前回に引き続き、審判前の保全処分を見ていきます。

 保全処分の審査手続については特に規定が設けられておらず、本案審判と同様の手続で行われます。

 ただ、保全処分の審判は、疎明に基づいてするものとされています(家事審判法第15条の3第3項)。

 家事審判においては、家庭裁判所は職権での事実調査と証拠調を行いますが(家事審判規則第7条1項)、保全処分においてはその手続の緊急性から、申立人が保全処分を求める事由を疎明しなければならず(家事審判規則第15条の2第2項)、 家庭裁判所の職権探知は必要があると認められる時のみに限定されます(同条第3項)。

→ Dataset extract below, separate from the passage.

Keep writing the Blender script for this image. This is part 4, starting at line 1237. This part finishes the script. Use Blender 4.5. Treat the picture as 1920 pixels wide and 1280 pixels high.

 疎明は即時に取り調べることのできる証拠によって行うこととなります(家事審判法7条、非訟事件手続法10条、民事訴訟法188条)。

 審判前の保全処分については、民事保全法第4条、第14条が準用されるため、担保を立てなければならない可能性があります。

 もっとも、保全処分の種類によっては規定上担保が不要の場合がありますし(家事審判規則第23条1項・財産の管理者の選任及び指示の処分)、婚姻費用・養育費の仮払いや子または子の生活用品の引き渡しの仮処分などでは、個別の判断で担保を低額とする運用がなされることもあるようです。

 審判前の保全処分の申立てが手続要件を充足しているなら、保全処分の裁判が行われることとなります。

 保全処分を求める事由を申立人が疎明できたなら、申立は認容され保全処分の審判がなされます。
 保全処分を求める事由を申立人が疎明できなければ、申立却下の審判がなされます。